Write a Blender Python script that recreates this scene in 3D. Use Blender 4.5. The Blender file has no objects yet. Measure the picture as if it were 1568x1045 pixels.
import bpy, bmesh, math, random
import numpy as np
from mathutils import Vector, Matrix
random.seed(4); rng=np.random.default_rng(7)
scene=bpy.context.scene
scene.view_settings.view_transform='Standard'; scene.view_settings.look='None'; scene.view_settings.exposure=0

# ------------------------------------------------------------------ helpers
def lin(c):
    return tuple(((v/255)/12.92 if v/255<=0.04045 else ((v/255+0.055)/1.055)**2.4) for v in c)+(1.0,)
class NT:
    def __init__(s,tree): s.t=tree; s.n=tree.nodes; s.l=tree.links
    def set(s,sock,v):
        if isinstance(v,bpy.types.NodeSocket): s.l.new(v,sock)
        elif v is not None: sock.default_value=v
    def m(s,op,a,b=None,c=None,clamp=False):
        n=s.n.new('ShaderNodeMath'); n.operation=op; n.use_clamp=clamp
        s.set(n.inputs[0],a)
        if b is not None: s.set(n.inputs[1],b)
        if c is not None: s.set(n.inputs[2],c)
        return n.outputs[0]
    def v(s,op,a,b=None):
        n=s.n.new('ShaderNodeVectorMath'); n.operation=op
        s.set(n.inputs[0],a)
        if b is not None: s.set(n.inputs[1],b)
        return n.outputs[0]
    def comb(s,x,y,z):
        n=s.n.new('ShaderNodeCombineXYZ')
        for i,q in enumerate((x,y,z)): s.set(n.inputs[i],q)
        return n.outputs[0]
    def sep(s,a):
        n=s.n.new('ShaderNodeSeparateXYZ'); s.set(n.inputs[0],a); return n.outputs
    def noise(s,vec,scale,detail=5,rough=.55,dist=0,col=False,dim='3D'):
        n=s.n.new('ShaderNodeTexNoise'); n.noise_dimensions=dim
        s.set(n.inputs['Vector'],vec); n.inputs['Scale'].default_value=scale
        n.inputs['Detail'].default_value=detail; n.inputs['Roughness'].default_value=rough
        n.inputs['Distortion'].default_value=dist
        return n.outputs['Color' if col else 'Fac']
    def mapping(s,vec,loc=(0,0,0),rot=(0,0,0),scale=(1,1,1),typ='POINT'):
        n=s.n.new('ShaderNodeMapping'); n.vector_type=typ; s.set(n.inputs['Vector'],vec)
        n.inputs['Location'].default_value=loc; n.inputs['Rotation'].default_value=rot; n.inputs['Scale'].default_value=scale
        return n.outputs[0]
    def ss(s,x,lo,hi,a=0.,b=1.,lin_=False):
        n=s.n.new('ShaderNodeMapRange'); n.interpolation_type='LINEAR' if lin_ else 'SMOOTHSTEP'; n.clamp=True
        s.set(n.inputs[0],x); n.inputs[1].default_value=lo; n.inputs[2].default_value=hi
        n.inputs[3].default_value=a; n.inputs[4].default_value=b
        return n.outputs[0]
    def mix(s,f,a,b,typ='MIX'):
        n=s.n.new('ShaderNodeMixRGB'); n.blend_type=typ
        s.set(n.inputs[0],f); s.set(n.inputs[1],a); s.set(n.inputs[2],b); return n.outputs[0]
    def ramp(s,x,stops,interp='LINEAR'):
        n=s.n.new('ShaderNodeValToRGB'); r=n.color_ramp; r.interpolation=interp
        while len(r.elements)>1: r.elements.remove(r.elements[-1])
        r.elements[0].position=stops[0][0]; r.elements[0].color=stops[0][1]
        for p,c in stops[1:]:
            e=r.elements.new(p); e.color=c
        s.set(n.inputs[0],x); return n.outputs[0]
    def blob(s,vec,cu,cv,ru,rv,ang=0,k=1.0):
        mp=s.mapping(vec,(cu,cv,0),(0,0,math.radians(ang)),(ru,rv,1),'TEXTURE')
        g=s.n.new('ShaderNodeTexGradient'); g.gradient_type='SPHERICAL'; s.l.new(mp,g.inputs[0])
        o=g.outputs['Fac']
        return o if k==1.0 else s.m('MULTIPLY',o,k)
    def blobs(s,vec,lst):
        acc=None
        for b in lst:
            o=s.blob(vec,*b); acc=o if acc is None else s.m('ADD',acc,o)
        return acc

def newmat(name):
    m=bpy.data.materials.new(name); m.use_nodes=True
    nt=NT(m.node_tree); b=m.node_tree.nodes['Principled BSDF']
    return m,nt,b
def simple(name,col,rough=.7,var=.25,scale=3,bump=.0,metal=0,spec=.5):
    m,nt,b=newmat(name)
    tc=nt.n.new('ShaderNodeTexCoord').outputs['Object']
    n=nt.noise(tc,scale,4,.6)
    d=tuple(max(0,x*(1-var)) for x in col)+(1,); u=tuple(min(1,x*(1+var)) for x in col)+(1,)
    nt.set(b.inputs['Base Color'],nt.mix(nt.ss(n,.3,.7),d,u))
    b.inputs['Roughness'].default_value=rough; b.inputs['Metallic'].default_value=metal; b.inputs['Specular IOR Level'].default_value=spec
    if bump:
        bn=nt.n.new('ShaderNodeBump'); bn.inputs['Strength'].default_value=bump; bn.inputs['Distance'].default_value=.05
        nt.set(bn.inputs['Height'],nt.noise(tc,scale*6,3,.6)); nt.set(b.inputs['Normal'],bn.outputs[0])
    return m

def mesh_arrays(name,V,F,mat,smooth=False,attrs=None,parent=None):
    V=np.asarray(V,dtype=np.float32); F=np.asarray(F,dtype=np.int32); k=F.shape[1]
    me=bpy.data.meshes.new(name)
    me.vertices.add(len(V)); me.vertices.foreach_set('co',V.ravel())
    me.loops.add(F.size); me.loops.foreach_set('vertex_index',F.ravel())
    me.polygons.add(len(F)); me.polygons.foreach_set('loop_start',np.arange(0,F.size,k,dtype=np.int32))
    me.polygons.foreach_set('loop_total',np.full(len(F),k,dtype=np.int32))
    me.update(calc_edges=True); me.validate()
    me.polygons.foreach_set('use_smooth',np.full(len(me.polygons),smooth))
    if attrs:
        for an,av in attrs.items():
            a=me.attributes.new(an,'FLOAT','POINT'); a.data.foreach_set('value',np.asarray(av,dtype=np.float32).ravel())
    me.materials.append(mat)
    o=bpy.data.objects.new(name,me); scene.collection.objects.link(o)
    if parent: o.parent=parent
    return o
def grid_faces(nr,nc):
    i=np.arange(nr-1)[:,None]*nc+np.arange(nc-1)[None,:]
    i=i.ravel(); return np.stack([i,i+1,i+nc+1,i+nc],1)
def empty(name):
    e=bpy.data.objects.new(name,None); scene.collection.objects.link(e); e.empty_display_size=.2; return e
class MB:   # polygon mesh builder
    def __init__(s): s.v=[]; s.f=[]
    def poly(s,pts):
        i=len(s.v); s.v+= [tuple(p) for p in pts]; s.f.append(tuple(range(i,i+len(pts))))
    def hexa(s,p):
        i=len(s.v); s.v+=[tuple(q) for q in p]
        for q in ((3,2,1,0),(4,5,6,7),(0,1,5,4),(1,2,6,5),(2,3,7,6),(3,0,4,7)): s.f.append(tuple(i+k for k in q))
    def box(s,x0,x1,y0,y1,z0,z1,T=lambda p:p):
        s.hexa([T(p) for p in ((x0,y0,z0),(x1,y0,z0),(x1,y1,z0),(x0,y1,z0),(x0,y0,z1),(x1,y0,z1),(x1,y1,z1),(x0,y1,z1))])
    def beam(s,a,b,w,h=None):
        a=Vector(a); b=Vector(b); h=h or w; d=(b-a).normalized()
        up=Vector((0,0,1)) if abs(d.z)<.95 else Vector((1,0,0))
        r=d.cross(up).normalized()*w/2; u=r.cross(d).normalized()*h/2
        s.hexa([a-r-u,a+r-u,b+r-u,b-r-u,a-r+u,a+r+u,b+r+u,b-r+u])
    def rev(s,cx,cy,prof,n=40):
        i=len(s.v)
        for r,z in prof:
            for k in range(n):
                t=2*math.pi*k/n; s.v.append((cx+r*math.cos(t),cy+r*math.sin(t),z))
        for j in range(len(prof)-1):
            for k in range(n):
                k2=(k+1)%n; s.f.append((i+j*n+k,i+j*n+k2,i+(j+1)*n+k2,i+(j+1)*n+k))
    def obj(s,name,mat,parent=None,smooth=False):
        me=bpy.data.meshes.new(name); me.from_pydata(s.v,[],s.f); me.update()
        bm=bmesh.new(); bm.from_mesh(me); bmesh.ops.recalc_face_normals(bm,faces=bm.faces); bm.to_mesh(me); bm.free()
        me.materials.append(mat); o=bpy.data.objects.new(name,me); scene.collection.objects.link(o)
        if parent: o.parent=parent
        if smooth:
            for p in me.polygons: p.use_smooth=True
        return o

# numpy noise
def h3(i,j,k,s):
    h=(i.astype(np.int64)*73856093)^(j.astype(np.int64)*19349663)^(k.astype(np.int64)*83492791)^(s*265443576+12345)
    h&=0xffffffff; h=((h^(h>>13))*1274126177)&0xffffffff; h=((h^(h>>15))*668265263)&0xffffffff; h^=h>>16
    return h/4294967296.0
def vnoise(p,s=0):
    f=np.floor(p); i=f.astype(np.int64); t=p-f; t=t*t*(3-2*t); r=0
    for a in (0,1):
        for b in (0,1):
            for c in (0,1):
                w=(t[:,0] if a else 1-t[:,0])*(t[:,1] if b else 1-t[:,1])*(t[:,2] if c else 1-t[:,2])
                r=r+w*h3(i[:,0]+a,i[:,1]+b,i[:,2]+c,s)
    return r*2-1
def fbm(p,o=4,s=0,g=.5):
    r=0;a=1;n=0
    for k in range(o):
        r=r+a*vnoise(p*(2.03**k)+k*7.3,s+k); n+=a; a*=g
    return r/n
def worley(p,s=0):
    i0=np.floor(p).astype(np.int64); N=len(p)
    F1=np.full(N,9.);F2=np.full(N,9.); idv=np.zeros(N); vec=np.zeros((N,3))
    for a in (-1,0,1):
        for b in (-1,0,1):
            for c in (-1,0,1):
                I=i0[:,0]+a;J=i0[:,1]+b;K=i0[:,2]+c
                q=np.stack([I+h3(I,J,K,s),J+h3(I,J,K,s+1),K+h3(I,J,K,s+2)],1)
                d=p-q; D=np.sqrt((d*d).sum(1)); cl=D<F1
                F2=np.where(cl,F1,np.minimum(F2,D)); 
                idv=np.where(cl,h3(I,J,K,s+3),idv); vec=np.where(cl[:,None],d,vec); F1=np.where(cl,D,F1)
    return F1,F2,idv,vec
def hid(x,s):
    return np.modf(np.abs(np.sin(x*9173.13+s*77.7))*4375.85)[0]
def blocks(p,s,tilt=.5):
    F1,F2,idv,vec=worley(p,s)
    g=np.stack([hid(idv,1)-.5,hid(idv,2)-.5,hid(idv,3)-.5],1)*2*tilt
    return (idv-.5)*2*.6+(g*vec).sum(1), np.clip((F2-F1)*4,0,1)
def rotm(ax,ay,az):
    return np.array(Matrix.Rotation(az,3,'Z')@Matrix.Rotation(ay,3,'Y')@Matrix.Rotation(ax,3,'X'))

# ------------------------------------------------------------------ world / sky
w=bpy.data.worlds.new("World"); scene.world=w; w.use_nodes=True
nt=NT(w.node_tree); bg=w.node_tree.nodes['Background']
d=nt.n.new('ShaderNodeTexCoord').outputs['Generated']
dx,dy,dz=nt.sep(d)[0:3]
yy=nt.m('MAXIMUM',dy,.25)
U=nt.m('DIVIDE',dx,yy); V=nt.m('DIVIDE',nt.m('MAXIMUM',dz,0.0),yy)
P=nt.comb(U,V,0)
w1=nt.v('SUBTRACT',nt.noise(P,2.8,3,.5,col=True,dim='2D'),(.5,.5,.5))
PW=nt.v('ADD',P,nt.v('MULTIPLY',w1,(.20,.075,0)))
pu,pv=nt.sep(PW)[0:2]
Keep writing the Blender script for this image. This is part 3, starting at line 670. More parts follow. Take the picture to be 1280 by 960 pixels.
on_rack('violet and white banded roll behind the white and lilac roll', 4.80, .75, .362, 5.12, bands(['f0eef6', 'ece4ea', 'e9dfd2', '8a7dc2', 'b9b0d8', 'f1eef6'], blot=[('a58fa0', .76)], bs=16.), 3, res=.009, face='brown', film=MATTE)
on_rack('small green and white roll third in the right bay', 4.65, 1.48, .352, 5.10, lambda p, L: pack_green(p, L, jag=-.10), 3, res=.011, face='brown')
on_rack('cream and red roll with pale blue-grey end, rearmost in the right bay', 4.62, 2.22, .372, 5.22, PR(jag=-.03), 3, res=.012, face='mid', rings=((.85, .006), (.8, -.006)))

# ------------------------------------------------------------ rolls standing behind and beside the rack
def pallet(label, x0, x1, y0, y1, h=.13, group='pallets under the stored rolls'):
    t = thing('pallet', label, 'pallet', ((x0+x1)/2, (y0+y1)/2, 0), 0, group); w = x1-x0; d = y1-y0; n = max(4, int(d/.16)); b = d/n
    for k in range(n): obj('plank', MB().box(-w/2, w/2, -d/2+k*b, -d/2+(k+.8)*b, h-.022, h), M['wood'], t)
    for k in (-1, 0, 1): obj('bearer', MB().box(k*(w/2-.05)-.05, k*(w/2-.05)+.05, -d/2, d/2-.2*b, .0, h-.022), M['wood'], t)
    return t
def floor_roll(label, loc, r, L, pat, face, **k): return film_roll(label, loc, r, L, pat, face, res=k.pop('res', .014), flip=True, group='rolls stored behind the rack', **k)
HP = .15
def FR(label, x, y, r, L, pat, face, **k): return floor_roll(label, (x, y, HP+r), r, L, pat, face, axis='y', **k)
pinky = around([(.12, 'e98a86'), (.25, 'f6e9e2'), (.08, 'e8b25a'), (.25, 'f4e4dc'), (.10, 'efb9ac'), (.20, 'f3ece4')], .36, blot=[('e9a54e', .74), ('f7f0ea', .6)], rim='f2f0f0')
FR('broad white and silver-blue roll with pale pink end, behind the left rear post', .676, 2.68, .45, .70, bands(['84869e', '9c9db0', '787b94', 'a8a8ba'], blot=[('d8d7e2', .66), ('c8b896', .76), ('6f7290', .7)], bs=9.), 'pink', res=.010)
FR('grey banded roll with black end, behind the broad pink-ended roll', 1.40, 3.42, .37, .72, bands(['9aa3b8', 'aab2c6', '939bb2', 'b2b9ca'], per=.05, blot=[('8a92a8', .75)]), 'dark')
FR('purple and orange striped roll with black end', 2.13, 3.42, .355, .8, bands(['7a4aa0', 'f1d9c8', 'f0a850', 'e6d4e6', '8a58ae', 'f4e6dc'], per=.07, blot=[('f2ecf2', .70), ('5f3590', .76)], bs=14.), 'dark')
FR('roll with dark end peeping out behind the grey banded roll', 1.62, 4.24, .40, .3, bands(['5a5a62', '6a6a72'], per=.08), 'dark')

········

= WRITTEN TASK =
Quote word for word every line from the one that has "Keep writing the" through the one that has "on_rack('cream and red".

= SOLUTION TO THIS TASK =
Keep writing the Blender script for this image. This is part 3, starting at line 670. More parts follow. Take the picture to be 1280 by 960 pixels.
on_rack('violet and white banded roll behind the white and lilac roll', 4.80, .75, .362, 5.12, bands(['f0eef6', 'ece4ea', 'e9dfd2', '8a7dc2', 'b9b0d8', 'f1eef6'], blot=[('a58fa0', .76)], bs=16.), 3, res=.009, face='brown', film=MATTE)
on_rack('small green and white roll third in the right bay', 4.65, 1.48, .352, 5.10, lambda p, L: pack_green(p, L, jag=-.10), 3, res=.011, face='brown')
on_rack('cream and red roll with pale blue-grey end, rearmost in the right bay', 4.62, 2.22, .372, 5.22, PR(jag=-.03), 3, res=.012, face='mid', rings=((.85, .006), (.8, -.006)))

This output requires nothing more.